Übrigens finde ich den Post etwas einseitig geschrieben. Ich meine, du stellst ein paar Fragen und lässt Herrn Stein alles beantworten. Durchaus gängige Praxis und nichts dagegen einzuwenden, nur eine persönliche Meinung oder ein paar zusätzliche Informationen hätte ich nett gefunden. 🙂
Ansonsten: Wir sehen uns in meinem Feedreader. 😉
Hi Tom,
vielen Dank für Deinen Kommentar. Ich fürchte angesichts meiner vielen Dutzend Social-Media-Profile, Du gehst nicht halb so verschwenderisch mit Deinen Daten um wie ich. 😉 Die Kritik des Interviews steckt auch weniger im Bloggen (http://www.nikkiundmichi.de) oder Youtuben (http://www.youtube.com/user/nikkiundmichi) als solches, sondern eben genau in der fehlenden medialen Ausbildung der Teens. Was Du ja auch bestätigst.

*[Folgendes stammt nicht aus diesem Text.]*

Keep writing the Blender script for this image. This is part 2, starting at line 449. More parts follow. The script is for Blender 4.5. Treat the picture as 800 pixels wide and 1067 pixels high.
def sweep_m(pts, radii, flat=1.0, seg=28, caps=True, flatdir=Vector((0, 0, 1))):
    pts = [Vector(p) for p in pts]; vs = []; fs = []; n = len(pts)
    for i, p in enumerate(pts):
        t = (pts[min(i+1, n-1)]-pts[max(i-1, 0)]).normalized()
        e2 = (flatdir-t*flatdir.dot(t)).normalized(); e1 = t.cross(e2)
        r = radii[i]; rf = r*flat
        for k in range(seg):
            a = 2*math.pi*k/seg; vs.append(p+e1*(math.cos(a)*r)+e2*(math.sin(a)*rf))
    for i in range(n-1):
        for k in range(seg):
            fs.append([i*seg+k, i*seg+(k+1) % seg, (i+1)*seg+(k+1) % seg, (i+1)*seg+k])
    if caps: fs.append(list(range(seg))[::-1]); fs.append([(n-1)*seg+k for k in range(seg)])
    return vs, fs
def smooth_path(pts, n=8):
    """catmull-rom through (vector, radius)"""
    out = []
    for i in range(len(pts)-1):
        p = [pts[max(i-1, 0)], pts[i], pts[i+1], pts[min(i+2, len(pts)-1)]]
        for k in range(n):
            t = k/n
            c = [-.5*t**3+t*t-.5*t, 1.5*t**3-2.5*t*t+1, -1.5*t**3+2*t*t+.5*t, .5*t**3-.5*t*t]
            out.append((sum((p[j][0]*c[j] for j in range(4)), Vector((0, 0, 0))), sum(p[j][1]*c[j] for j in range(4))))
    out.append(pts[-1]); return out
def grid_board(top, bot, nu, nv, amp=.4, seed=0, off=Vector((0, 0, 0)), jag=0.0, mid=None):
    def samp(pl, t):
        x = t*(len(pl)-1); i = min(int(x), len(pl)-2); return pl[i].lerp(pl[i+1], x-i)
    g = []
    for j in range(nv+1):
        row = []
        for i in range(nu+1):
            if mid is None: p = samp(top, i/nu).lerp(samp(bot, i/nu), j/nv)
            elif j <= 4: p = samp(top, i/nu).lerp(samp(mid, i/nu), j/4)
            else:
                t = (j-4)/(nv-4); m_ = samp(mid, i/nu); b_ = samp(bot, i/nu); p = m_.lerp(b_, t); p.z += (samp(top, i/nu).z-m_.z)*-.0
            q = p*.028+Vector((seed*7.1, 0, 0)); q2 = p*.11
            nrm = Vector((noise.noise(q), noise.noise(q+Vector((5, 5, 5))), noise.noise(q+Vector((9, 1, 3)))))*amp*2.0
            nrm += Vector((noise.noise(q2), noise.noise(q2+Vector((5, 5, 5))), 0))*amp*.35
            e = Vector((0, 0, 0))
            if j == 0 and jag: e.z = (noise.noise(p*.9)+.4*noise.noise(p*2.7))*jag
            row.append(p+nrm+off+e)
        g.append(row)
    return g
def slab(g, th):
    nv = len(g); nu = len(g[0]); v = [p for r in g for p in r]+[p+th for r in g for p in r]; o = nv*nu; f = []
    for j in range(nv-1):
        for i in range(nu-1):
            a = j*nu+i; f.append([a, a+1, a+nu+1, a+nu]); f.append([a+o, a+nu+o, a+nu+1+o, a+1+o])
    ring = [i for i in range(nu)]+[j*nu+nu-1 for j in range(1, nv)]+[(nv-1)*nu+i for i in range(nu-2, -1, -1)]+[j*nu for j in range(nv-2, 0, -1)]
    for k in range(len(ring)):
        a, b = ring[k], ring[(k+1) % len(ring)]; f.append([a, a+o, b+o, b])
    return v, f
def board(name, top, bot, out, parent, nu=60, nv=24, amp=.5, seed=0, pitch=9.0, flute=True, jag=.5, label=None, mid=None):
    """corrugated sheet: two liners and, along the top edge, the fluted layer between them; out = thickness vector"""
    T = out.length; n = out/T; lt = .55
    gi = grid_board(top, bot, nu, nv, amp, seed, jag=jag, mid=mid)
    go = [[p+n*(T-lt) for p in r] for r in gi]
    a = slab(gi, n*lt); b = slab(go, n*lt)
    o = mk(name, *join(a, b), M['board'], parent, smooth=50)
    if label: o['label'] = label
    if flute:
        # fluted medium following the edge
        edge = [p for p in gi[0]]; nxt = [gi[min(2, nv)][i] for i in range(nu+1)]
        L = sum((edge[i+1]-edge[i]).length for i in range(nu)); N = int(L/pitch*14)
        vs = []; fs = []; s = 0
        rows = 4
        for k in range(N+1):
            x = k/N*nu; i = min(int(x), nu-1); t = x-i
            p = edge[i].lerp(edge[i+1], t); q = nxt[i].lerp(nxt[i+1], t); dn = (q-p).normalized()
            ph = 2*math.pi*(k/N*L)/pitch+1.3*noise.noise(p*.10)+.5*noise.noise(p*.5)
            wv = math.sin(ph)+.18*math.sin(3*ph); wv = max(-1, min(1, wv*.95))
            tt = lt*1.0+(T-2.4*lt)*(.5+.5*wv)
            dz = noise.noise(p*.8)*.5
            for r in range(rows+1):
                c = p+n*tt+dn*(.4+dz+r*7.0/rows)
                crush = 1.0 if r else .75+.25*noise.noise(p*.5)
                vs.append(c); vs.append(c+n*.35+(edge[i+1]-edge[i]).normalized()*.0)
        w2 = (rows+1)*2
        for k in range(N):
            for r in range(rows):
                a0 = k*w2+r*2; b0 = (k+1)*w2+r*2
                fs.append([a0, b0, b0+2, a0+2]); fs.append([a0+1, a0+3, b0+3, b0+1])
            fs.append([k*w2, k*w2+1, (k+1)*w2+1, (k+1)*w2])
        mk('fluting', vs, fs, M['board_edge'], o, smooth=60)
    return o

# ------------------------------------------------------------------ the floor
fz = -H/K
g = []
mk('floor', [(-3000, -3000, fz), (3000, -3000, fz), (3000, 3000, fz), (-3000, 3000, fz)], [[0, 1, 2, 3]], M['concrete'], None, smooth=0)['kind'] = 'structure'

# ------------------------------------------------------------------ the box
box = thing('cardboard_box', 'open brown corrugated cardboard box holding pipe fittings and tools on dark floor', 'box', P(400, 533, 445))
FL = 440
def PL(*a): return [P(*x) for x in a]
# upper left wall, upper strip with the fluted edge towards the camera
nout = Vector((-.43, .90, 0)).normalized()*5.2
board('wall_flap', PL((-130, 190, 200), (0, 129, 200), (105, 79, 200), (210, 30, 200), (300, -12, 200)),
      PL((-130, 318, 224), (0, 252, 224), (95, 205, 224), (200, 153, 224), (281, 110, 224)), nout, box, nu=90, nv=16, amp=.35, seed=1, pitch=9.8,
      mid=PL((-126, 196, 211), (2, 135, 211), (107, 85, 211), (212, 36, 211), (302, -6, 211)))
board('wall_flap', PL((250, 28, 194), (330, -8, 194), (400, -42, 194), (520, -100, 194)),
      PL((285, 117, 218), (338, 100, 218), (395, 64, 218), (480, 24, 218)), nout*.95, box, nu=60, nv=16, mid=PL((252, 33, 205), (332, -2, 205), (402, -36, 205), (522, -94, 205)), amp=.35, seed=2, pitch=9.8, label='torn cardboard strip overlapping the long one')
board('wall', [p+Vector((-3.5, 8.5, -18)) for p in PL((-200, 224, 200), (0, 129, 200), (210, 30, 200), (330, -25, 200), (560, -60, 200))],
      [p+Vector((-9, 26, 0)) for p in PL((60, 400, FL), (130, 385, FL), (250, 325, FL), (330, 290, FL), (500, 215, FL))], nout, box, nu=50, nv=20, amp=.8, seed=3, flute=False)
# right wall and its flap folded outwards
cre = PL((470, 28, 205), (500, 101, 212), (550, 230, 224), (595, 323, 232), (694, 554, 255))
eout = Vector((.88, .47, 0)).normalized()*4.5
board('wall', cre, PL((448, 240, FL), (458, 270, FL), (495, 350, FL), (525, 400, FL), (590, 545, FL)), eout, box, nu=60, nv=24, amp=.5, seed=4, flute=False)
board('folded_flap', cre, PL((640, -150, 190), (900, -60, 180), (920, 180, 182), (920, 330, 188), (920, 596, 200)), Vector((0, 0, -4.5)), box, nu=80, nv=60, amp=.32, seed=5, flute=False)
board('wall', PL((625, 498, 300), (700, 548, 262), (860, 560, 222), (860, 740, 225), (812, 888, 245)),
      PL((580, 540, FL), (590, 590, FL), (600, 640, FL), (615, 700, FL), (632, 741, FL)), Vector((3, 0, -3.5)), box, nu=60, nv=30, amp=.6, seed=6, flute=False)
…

Einseitig: Da bin ich vielleicht doch eher klassischer Journalist. Es handelt sich hier um die journalistische Darstellungsform Interview. Nicht um ein Meinungsstück von mir.
Allerdings kommt Dr. Arnd Stein meiner Meinung sehr nahe: Es ist verantwortungslos von Eltern, Ihre Kinder auf der virtuellen Showbühne allein performen zu lassen. Andererseits sind die Eltern eben „Digital Immigrants“ und keine Natives. Sie sind ebenso wenig in medialer Selbstdarstellung geübt wie ihr Nachwuchs. Bleiben nur zwei Auswege: Eltern müssen dringend digitale Nachhilfestunden nehmen. Und die Schule sollte Kids bei der Hand nehmen und das öffentlich gesprochene Wort und seine Folgen lehren.
Denn heute kann jeder mit wenigen Mausklicks Journalist (Definition des DJV: „hauptberuflich an der Verbreitung und Veröffentlichung von Informationen, Meinungen und Unterhaltung durch Massenmedien beteiligt“) sein. Mit allen Rechten, aber auch mit allen Pflichten und Fettnäpfchen.